--- START OF Records provided ---
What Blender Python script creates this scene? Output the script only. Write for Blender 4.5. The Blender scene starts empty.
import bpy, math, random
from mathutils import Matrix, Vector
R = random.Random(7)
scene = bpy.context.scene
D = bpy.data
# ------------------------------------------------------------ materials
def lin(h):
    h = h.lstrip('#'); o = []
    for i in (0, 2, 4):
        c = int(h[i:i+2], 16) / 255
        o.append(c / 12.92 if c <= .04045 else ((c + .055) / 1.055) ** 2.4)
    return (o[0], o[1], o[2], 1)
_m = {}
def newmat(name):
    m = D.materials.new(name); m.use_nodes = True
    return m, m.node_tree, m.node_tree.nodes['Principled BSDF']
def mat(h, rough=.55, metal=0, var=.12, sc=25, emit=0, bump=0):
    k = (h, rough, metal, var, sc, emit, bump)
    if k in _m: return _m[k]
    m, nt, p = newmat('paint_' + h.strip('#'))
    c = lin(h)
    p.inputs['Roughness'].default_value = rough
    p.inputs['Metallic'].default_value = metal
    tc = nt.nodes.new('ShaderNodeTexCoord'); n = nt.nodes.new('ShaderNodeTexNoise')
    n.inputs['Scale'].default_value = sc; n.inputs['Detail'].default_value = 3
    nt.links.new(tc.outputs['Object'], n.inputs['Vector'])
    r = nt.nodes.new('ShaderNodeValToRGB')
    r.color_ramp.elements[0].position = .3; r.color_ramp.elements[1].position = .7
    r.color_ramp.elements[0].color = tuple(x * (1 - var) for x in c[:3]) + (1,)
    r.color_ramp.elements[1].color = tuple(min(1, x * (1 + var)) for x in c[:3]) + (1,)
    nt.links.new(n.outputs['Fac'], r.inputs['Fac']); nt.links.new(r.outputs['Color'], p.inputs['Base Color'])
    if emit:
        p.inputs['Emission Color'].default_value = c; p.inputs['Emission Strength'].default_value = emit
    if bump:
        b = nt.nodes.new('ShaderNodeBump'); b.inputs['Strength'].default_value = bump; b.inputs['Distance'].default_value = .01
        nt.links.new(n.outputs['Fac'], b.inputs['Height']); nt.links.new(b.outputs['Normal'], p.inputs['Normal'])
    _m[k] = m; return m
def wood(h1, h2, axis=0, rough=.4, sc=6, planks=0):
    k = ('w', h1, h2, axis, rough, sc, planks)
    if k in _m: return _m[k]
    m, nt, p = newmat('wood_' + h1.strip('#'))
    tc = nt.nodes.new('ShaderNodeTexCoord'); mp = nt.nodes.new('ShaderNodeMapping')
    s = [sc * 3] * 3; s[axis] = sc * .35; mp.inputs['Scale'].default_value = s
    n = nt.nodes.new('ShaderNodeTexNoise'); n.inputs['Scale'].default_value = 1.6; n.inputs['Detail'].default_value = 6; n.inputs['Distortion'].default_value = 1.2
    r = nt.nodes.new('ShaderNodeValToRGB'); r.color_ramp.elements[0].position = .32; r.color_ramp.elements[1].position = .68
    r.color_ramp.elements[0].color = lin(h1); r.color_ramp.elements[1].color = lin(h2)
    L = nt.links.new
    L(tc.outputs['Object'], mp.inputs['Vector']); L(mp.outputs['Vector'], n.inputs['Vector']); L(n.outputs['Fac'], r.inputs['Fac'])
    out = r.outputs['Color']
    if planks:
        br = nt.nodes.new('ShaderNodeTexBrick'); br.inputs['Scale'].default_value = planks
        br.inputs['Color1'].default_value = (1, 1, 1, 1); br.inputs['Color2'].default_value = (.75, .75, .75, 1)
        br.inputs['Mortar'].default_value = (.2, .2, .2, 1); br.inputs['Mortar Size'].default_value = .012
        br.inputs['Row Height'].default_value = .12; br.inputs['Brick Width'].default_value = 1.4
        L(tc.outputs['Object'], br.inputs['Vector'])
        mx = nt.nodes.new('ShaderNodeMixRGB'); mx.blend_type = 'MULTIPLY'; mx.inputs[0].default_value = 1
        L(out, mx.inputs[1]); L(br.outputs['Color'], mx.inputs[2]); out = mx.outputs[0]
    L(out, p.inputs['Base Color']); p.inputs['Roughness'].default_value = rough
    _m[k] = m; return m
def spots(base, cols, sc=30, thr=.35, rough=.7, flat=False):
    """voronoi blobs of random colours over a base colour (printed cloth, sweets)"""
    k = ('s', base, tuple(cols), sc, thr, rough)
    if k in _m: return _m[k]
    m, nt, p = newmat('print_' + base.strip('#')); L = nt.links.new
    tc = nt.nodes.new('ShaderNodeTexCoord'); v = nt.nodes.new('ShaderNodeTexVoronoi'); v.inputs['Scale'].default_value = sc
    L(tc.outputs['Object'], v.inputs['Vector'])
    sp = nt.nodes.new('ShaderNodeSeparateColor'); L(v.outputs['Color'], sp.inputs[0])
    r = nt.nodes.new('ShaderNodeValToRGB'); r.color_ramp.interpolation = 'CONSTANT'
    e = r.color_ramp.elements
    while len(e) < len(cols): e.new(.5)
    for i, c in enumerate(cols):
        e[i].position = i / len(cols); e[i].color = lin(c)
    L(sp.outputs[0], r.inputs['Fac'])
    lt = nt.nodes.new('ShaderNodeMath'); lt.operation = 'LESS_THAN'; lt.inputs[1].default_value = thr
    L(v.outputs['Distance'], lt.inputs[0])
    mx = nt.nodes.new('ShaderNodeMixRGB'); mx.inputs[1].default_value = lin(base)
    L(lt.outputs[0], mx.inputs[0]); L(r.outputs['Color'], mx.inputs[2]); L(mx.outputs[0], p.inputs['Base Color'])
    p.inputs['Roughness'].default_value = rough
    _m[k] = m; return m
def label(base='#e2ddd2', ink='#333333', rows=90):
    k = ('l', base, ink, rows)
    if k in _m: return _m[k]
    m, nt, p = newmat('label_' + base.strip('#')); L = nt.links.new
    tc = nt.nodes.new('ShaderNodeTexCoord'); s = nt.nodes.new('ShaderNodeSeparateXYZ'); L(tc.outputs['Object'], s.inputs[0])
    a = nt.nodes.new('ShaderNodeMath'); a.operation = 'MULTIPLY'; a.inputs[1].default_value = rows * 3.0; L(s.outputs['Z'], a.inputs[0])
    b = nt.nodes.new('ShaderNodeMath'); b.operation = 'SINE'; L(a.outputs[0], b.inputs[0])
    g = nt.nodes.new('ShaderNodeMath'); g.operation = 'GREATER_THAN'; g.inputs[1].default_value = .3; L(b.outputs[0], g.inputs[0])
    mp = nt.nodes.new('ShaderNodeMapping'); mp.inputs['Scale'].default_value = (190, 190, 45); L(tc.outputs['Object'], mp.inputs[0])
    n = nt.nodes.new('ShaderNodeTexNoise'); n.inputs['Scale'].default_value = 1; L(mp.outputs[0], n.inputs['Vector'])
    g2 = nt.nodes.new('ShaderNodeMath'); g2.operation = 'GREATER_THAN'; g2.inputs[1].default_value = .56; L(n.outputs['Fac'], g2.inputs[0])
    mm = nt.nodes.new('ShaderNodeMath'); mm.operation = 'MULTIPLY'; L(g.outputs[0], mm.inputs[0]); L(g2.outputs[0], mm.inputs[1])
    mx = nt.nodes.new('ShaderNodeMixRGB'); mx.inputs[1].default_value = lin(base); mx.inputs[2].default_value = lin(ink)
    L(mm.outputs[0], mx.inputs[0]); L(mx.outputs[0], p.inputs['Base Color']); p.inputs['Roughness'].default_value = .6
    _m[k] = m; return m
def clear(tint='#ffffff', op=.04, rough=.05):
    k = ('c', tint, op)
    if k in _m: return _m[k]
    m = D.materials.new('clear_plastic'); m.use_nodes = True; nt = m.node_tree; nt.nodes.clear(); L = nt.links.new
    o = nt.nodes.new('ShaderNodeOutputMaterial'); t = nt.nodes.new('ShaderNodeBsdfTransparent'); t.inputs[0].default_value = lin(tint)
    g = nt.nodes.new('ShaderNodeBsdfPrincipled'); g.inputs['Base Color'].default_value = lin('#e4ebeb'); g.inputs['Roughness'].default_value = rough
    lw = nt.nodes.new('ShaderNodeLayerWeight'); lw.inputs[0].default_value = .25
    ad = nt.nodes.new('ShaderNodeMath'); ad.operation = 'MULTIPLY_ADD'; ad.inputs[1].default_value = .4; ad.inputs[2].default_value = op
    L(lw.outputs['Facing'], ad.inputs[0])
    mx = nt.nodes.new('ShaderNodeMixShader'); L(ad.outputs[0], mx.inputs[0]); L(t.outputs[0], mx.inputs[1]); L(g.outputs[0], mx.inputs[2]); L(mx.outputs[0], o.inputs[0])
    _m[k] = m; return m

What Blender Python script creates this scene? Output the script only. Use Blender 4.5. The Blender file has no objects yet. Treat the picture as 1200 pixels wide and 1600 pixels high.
--- END OF Records provided ---
[Goal] Sift through the entries and copy every line with "scene".

[Response to the task]
What Blender Python script creates this scene? Output the script only. Write for Blender 4.5. The Blender scene starts empty.
scene = bpy.context.scene
What Blender Python script creates this scene? Output the script only. Use Blender 4.5. The Blender file has no objects yet. Treat the picture as 1200 pixels wide and 1600 pixels high.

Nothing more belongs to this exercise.